### Instruction
From the records, pick out and copy each line containing "that".

——

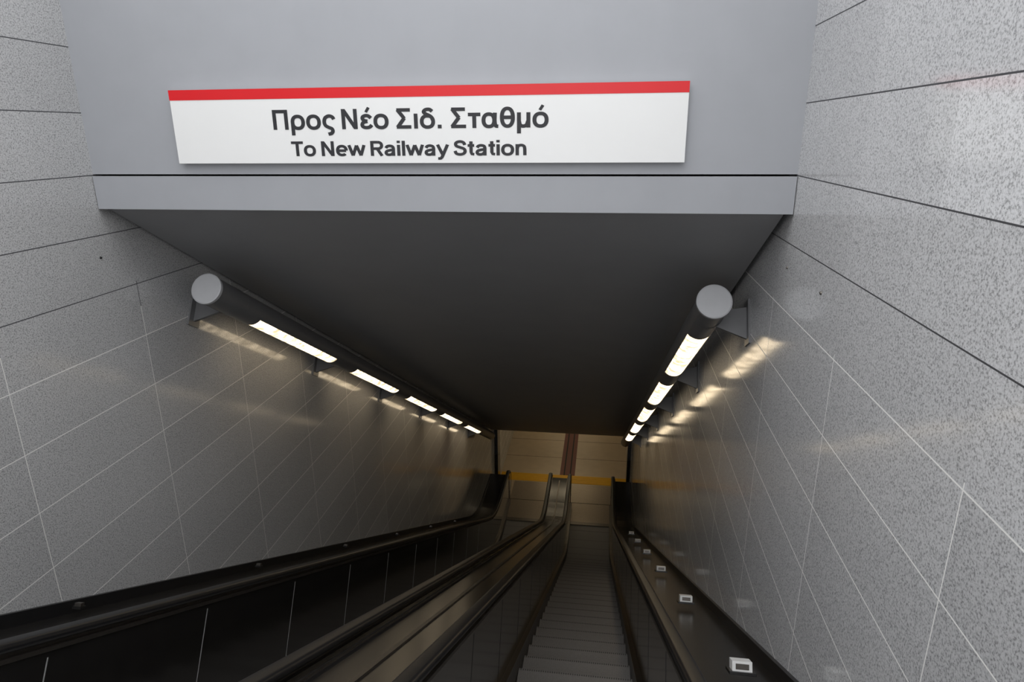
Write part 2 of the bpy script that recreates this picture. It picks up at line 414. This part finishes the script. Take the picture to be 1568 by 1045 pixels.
def text(s,name,x0,x1,zb,cap,w=.165):
    V=[];Fc=[];pen=0;si=0
    for ch in s:
        st,adv=G[ch]
        for kind,pts in st:
            si+=1; dep=SY-.0012-.00012*(si%5)
            ww=(w*.75 if kind=='A' else w)/2; n=len(pts); o=len(V)
            for i in range(n):
                if kind=='O': a,c=pts[i-1],pts[(i+1)%n]
                else: a,c=pts[max(0,i-1)],pts[min(n-1,i+1)]
                dx,dy=c[0]-a[0],c[1]-a[1]; l=math.hypot(dx,dy) or 1
                nx,ny=-dy/l*ww,dx/l*ww
                V.append((pen+pts[i][0]+nx,pts[i][1]+ny,dep)); V.append((pen+pts[i][0]-nx,pts[i][1]-ny,dep))
            m=n if kind=='O' else n-1
            for i in range(m):
                k=o+2*i; q=o+2*((i+1)%n); Fc.append((k,k+1,q+1,q))
        pen+=adv
    xs=[v[0] for v in V]; a,c=min(xs),max(xs)
    me=bpy.data.meshes.new(name)
    me.from_pydata([(x0+(x-a)/(c-a)*(x1-x0),d,zb+z*cap) for x,z,d in V],[],Fc)
    me.materials.append(M_ink)
    o=bpy.data.objects.new(name,me); col.objects.link(o); o.parent=sg
text('Προς Νέο Σιδ. Σταθμό','text_greek',-1.708,-.287,.026,.097,.17)
text('To New Railway Station','text_english',-1.622,-.395,-.105,.073,.178)
# ---------------------------------------------------------------- sky
w=bpy.data.worlds.new('World'); sc.world=w; w.use_nodes=True
nt=w.node_tree; bg=nt.nodes['Background']
tc=N(nt,'ShaderNodeTexCoord'); sp=N(nt,'ShaderNodeSeparateXYZ'); nt.links.new(tc.outputs['Generated'],sp.inputs[0])
r=N(nt,'ShaderNodeValToRGB'); nt.links.new(sp.outputs[2],r.inputs[0])
r.color_ramp.elements[0].position=0; r.color_ramp.elements[0].color=(.80,.81,.83,1)
r.color_ramp.elements[1].position=.7; r.color_ramp.elements[1].color=(.97,.98,1,1)
nt.links.new(r.outputs[0],bg.inputs[0]); bg.inputs[1].default_value=2.5
# ---------------------------------------------------------------- camera
p,yw,ro=.3054,.1401,-.0083
F=Vector((-math.sin(yw)*math.cos(p),math.cos(yw)*math.cos(p),-math.sin(p)))
R0=Vector((math.cos(yw),math.sin(yw),0)); U0=R0.cross(F)
Rv=R0*math.cos(ro)+U0*math.sin(ro); Uv=-R0*math.sin(ro)+U0*math.cos(ro)
cam=bpy.data.cameras.new('camera'); co=bpy.data.objects.new('camera',cam); col.objects.link(co)
co.matrix_world=Matrix((( Rv.x,Uv.x,-F.x,0),(Rv.y,Uv.y,-F.y,0),(Rv.z,Uv.z,-F.z,0),(0,0,0,1)))
cam.sensor_width=36; cam.lens=1010.3/1568*36; cam.clip_start=.05
sc.camera=co
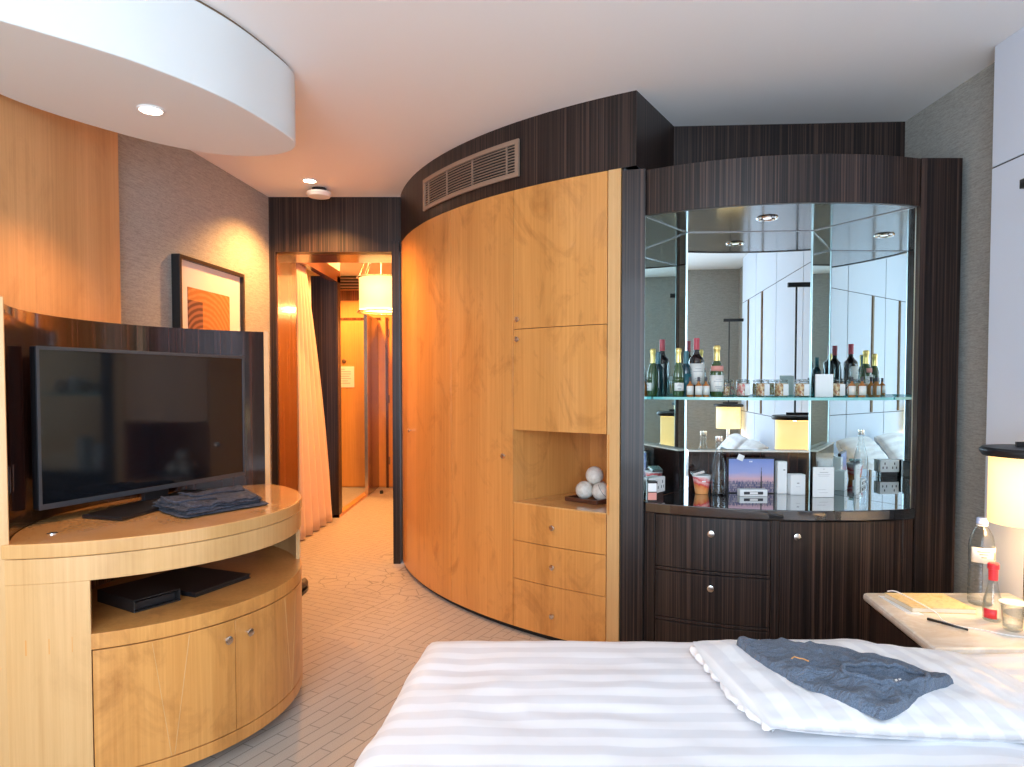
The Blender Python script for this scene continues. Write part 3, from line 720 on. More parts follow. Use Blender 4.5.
cardbox('small_carton', 'small white carton on the counter between tall box and white sign', 'box', 1.430, 1.505, 3.575, .05, .105, lines=((.42,.58,.55,.60),(.35,.65,.40,.41)))
sg = cardbox('counter_sign', 'white upright counter sign at the right of the minibar items', 'sign', 1.512, 1.618, 3.50, .008, .152, lines=((.48,.52,.92,.95),(.3,.7,.82,.835),(.2,.8,.75,.757),(.25,.75,.70,.707),(.2,.6,.25,.257),(.3,.7,.15,.157)))
# sockets and coffee box at the left
def on_left(u, nn_): 
    p0 = Vector(fl); p1 = Vector(cor_l); t0 = (p1-p0).normalized(); n0 = Vector((t0.y, -t0.x)); p = p0+t0*u+n0*nn_; return (p.x, p.y)
g = thing('power_socket', 'white double power socket unit beside the left alcove mirror', 'socket', (.70,3.44,CZ))
MB().prism([on_left(.05,.004), on_left(.17,.004), on_left(.17,.035), on_left(.05,.035)], CZ+.03, CZ+.105).build('housing', 'whitep', g, bevel=.003)
sl = MB()
for u in (.08, .14):
    for du, z in ((-.012,.05),(.012,.05),(0,.075)): sl.prism([on_left(u+du-.003,.0352), on_left(u+du+.003,.0352), on_left(u+du+.003,.036), on_left(u+du-.003,.036)], CZ+z, CZ+z+.014)
sl.build('socket_holes', 'ink', g)
MB().prism([on_left(.06,.006), on_left(.16,.006), on_left(.16,.030), on_left(.06,.030)], CZ+.0005, CZ+.03).build('mount', 'blackplastic', g)
g = thing('tea_box', 'small red and black tea box by the left pilaster on the counter', 'box', (.70,3.40,CZ))
MB().box(.655, .700, 3.365, 3.405, CZ+.0005, CZ+.10).build('carton', 'blackplastic', g, bevel=.001)
MB().box(.657, .698, 3.363, 3.365, CZ+.01, CZ+.045).build('label', 'labelrose', g)
MB().box(.657, .698, 3.363, 3.365, CZ+.05, CZ+.09).build('label', 'paperw', g)

# ------------------------------------------------------------------ television console
TC, TR = (-1.606, 2.825), .722
K = thing('tv_console', 'oval blond veneer television console with curved dark backboard', 'cabinet', (-1.35, 2.8, 0))
PLe = Vector((-1.55, 2.105)); PRi = Vector((-1.19, 3.43))
ch = (PRi-PLe); cl = ch.length; cd = ch.normalized(); cn = Vector((-cd.y, cd.x)); bul = .33
pr_ = cl*cl/(8*bul)+bul/2; PCc = (PLe+PRi)/2-cn*(pr_-bul)
aL = math.degrees(math.atan2(*(PLe-PCc).yx)) % 360; aR = math.degrees(math.atan2(*(PRi-PCc).yx)) % 360
fa0 = math.degrees(math.atan2(*(PLe-Vector(TC)).yx)); fa1 = math.degrees(math.atan2(*(PRi-Vector(TC)).yx))
def lens(r_in=0, back_in=0, n=28):
    return arc(TC, TR-r_in, fa0, fa1, n)+arc(tuple(PCc), pr_-back_in, aR, aL, n)[1:-1]
ZT = .86
autosmooth(MB().prism(lens(0,.02), ZT-.045, ZT).build('top', 'blond_top', K, bevel=.003))
autosmooth(MB().prism(lens(.004,.02), .735, ZT-.047).build('fascia', 'blond_pale', K, bevel=.0015))
def tang(q):
    A = q*q+1; Bq = -2*(q*TC[0]+TC[1]); C_ = TC[0]**2+TC[1]**2-TR**2
    t = (-Bq-math.sqrt(max(0, Bq*Bq-4*A*C_)))/(2*A); return math.degrees(math.atan2(t-TC[1], t*q-TC[0]))
tA = tang((86-512)/700); tB = tang((233-512)/700); tE = 24
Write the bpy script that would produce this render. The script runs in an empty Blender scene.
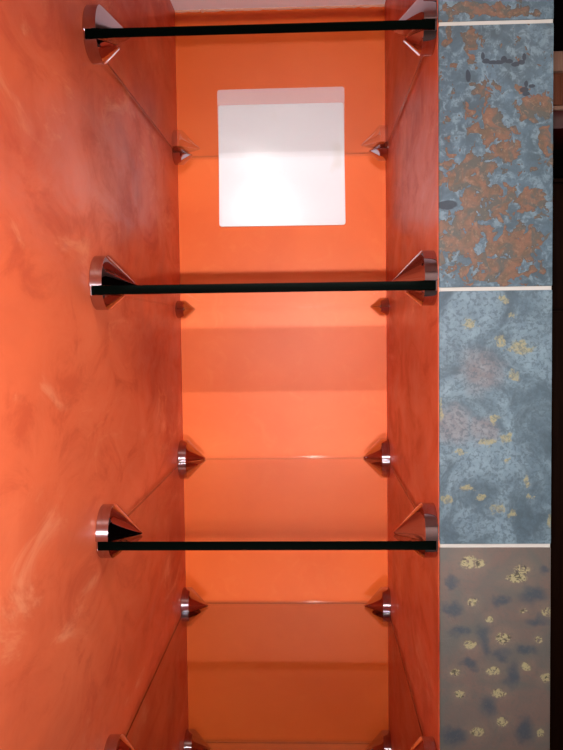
import bpy, bmesh, math, random
from mathutils import Vector, Matrix, noise
random.seed(7)
C = bpy.context.scene
COL = C.collection

# ------------------------------------------------------------------ dimensions (metres)
W = .4118          # clear width of the niche
T = .132           # width of the slate-faced pillar
L = .667           # depth of the niche
S = .305           # slate tile pitch
SHELF_Z = [.3051, .0050, -.3045, -.6037, -.8985]
GT = .0106         # glass thickness
CEIL = .5918
FLOOR = -1.62
TOP = 1.30        # ceiling of the room itself, higher than the soffit over the niche
CAM = Vector((.2634, -.9489, -.0478))
PITCH, YAW, ROLL = -.0534, -.0393, -.0126
FPX = 800.0
XL = -.003          # inner face of the left wall
FLASH = Vector((.262, -.945, -.0478-.034))

# ------------------------------------------------------------------ camera
cy, sy, cp, sp = math.cos(YAW), math.sin(YAW), math.cos(PITCH), math.sin(PITCH)
FW = Vector((sy*cp, cy*cp, sp)); R0 = Vector((cy, -sy, 0)); U0 = R0.cross(FW)
cr, sr = math.cos(ROLL), math.sin(ROLL)
RT = cr*R0 + sr*U0; UP = -sr*R0 + cr*U0
cd = bpy.data.cameras.new('camera'); cam = bpy.data.objects.new('camera', cd); COL.objects.link(cam)
M = Matrix((RT, UP, -FW)).transposed().to_4x4(); M.translation = CAM
cam.matrix_world = M
cd.sensor_fit = 'VERTICAL'; cd.sensor_height = 24; cd.lens = 24*FPX/750
cd.clip_start = .01
C.camera = cam

def at(px, py, Y):
    """world point on the plane y=Y seen at a photo pixel"""
    d = FW + RT*((px-281.5)/FPX) - UP*((py-375)/FPX)
    return CAM + d*((Y-CAM.y)/d.y)

# ------------------------------------------------------------------ node helpers
class NT:
    def __init__(s, name):
        s.m = bpy.data.materials.new(name); s.m.use_nodes = True
        s.t = s.m.node_tree; s.t.nodes.clear()
        s.out = s.t.nodes.new('ShaderNodeOutputMaterial')
    def n(s, kind, **kw):
        nd = s.t.nodes.new(kind)
        for k, v in kw.items(): setattr(nd, k, v)
        return nd
    def set(s, nd, idx, v):
        if v is None: return
        if isinstance(v, bpy.types.NodeSocket): s.t.links.new(v, nd.inputs[idx])
        else: nd.inputs[idx].default_value = v
    def math(s, op, a, b=None, c=None, clamp=False):
        nd = s.n('ShaderNodeMath', operation=op, use_clamp=clamp)
        s.set(nd, 0, a); s.set(nd, 1, b)
        if c is not None: s.set(nd, 2, c)
        return nd.outputs[0]
    def vmath(s, op, a, b=None, out=0):
        nd = s.n('ShaderNodeVectorMath', operation=op)
        s.set(nd, 0, a); s.set(nd, 1, b)
        return nd.outputs[out]
    def step(s, v, lo, hi, a=0.0, b=1.0):
        nd = s.n('ShaderNodeMapRange', interpolation_type='SMOOTHSTEP', clamp=True)
        for i, x in enumerate((v, lo, hi, a, b)): s.set(nd, i, x)
        return nd.outputs[0]
    def noise(s, vec, scale, detail=4, rough=.55, dist=0, out=0, off=None, stretch=None):
        if off or stretch:
            mp = s.n('ShaderNodeMapping'); s.set(mp, 0, vec)
            if off: mp.inputs[1].default_value = off
            if stretch: mp.inputs[3].default_value = stretch
            vec = mp.outputs[0]
        nd = s.n('ShaderNodeTexNoise')
        s.set(nd, 'Vector', vec); s.set(nd, 'Scale', scale); s.set(nd, 'Detail', detail)
        s.set(nd, 'Roughness', rough); s.set(nd, 'Distortion', dist)
        return nd.outputs[out]
    def mix(s, f, a, b):
        nd = s.n('ShaderNodeMix', data_type='RGBA')
        s.set(nd, 0, f)
        for i, v in ((6, a), (7, b)):
            if isinstance(v, tuple): v = (*v, 1)
            s.set(nd, i, v)
        return nd.outputs[2]
    def obj(s):
        return s.n('ShaderNodeTexCoord').outputs['Object']
    def bsdf(s, col, rough=.5, metal=0, spec=.5, bump=None, bstr=.1, bdist=.002, coat=0, coat_r=.1):
        p = s.n('ShaderNodeBsdfPrincipled')
        s.set(p, 'Base Color', (*col, 1) if isinstance(col, tuple) else col)
        s.set(p, 'Roughness', rough); s.set(p, 'Metallic', metal); s.set(p, 'Specular IOR Level', spec)
        s.set(p, 'Coat Weight', coat); s.set(p, 'Coat Roughness', coat_r)
        if bump is not None:
            b = s.n('ShaderNodeBump'); s.set(b, 'Strength', bstr); s.set(b, 'Distance', bdist)
            s.set(b, 'Height', bump); s.t.links.new(b.outputs[0], p.inputs['Normal'])
        s.t.links.new(p.outputs[0], s.out.inputs[0])
        return s.m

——

### Solution
Write part 2 of the bpy script that recreates this picture. It picks up at line 414. This part finishes the script. Take the picture to be 1568 by 1045 pixels.
Write the bpy script that would produce this render. The script runs in an empty Blender scene.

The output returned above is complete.